Said Bryant: “I don’t watch [TV], but I know who’s criticizing.”


This feels familiar

Rick Adelman has lost to the Lakers in the playoffs while coaching Portland and Sacramento, but he now has a chance to pull off an upset while coaching the Rockets.

“This is a totally different team, a totally different situation,” he said. “And I hope, as you say, fate is looking down on us this time.”

Then he paused and smiled.

“They’ve had enough [success],” he added.


Times staff writer Broderick Turner contributed to this report.


Houston will play it fast, and loose

Relaxed, confident Rockets say they have nothing to lose and all the pressure will be on the Lakers today.



Ultimate Kobe

Lakers guard Kobe Bryant is 2-1 in Game 7s in his 13-year career.

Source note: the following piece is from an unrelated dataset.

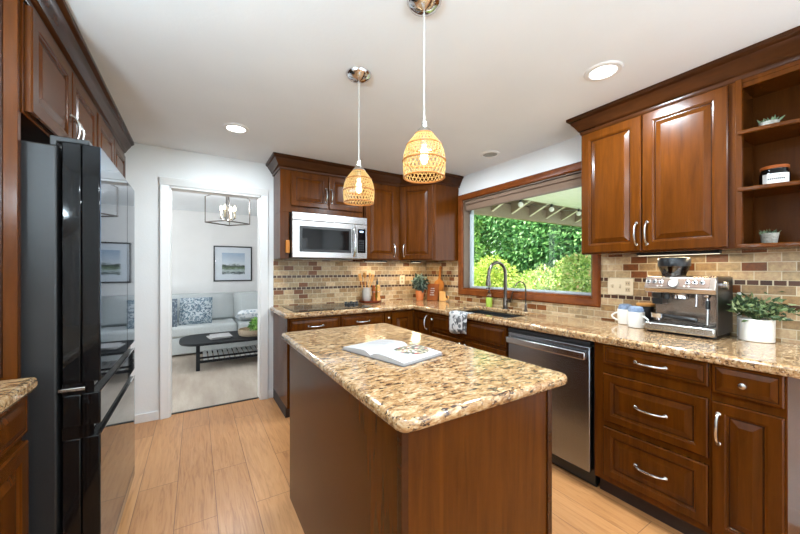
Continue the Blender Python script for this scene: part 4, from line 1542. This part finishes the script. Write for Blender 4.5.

Lakers 89, Portland 84: Bryant had 25 points, 11 rebounds, seven assists, four blocked shots and a hand in one of the most indelible plays in Lakers history, lobbing an alley-oop pass to Shaquille O’Neal for a dunk that punctuated the Lakers’ comeback from a 15-point fourth-quarter deficit at Staples Center.


Lakers 112, Sacramento 106 (OT): Bryant had 30 points, 10 rebounds, seven assists and no turnovers while playing 52 of the game’s 53 minutes at Sacramento as the Lakers completed a comeback from a 3-2 series deficit on the way to a third consecutive championship.


Phoenix 121, Lakers 90: Bryant had 24 points and one assist in Phoenix and was criticized for scoring only one point in the second half of the most one-sided Game 7 loss in Lakers history. The Lakers became only the eighth team in league history to lose a series after holding a 3-1 lead.